Who Speaks For The Negro? The Robert Penn Warren Civil Rights Oral History Project is a collection of interviews concerning the Civil Rights
movement and the socioeconomic, cultural, and political struggles of African Americans. Conducted in 1964 by Robert Penn Warren, a Kentucky native and the first poet laureate of the United States, these interviews constituted part of Warren's research for his book "Who Speaks for the Negro?" Warren interviewed important civil rights leaders
and activists such as Martin Luther King Jr., Milton Galamison, Adam Clayton Powell, Kenneth Bancroft Clark, Vernon Jordan, Malcolm X, Carroll Baker, Stokley Carmichael, William Hastie, Bayard Rustin, Ruth Turner, Claire Collins Harvey, Aaron Henry, Andrew Young, Gilbert Moses, and Ralph Ellison. Topics include racism throughout the United States,
school integration, the National Association for the Advancement of Colored People (NAACP), the Congress of Racial Equality (CORE), education, employment, nonviolent protest, peace activism, black nationalism and pride, civil rights legislation, religion and spirituality, the role of whites in the civil rights movement, Abraham Lincoln, African culture, the Free Southern Theatre, and the Student Nonviolent Coordinating Committee (SNCC).
https://kentuckyoralhistory.org/ark:/16417/xt7m901zgp82
Dr. Martin Luther King, Jr. (1929-1968) was a Baptist minister in Atlanta, Georgia and Montgomery, Alabama and a civil rights activist. He was a major leader of the civil rights movement from the mid-1950s until his assassination in 1968. King graduated from a segregated Atlanta high
school in 1948 and received his Bachelor of Art's degree from Morehouse College. King received his Bachelor's of Divinity from Crozer Theological Seminary in Pennsylvania and later completed his doctorate in 1955 from Boston University. As an executive committee member of the NAACP, he served as leader of the first great nonviolent demonstration, the bus boycott of 1955. Also in 1955, King was elected president of the Southern Christian Leadership Conference (SCLC). King is known for promoting nonviolent tactics to combat racism and segregation including the 1963 March on Washington. In 1964, he was awarded the Nobel Prize for Peace. In 1968 King was assassinated on the balcony of his motel room in Memphis Tennessee where he was waiting to lead a protest march for the city's striking garbage workers.

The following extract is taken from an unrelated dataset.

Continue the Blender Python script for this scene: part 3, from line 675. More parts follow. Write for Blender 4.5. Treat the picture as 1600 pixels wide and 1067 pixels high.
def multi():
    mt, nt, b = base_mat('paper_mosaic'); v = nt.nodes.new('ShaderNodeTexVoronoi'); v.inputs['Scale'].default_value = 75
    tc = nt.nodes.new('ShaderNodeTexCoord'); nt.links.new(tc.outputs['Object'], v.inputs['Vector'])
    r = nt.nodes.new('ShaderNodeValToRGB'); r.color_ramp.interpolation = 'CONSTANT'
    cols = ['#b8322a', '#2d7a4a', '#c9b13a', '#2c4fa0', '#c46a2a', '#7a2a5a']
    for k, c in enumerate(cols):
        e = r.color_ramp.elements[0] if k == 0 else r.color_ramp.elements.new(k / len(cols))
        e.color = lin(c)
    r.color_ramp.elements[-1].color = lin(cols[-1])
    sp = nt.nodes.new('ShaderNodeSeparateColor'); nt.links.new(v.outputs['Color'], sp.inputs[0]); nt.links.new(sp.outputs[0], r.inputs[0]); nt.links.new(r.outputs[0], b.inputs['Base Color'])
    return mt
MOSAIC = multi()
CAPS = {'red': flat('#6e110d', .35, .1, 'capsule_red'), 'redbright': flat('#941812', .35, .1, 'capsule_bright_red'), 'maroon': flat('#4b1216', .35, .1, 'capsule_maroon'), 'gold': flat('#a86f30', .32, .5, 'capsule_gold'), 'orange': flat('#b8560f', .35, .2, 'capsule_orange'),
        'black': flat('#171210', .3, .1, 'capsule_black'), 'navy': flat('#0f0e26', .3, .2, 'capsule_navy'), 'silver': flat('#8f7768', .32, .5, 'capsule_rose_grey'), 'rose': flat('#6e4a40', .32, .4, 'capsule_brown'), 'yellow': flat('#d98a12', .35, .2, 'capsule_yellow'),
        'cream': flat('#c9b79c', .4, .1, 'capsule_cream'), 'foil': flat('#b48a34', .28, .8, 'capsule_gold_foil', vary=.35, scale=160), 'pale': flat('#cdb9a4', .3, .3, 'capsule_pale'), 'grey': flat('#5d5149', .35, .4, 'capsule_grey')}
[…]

In this interview, Dr. Martin Luther King, Jr. discusses the similarities and differences of his and his father's work as civil rights activists. Dr. King describes and defends his belief in nonviolent methods and provides his reaction to criticisms of his philosophy of nonviolence. He also describes what he considers the next phases of the civil rights movement. Dr. King discusses Dr. Clark's belief that Dr. King is "safe" for white people in the civil rights movement to follow. He also addresses the resulting
resistance of some African American's in the movement towards his leadership and discusses the current state and future of the civil rights movement without a centralized leadership. Dr. King also considers Gunnar Myrdal's proposal for Reconstruction of the South after the Civil War and discusses the connection between the Reconstruction era and contemporary racism. He continues by describing the issues associated with relating to Africa and African American identity and
cultural assimilation. Dr. King provides his opinion regarding bussing and school integration and briefly discusses Reverend Milton Galamison. He also explains his interpretation of the slogan "Freedom Now" and provides his views on the Black Nationalism movement. Dr. King recalls when he was physically attacked by African American men and women and proposes the reasons behind the attacks. Dr. King also briefly discusses the type of audience that he usually addresses.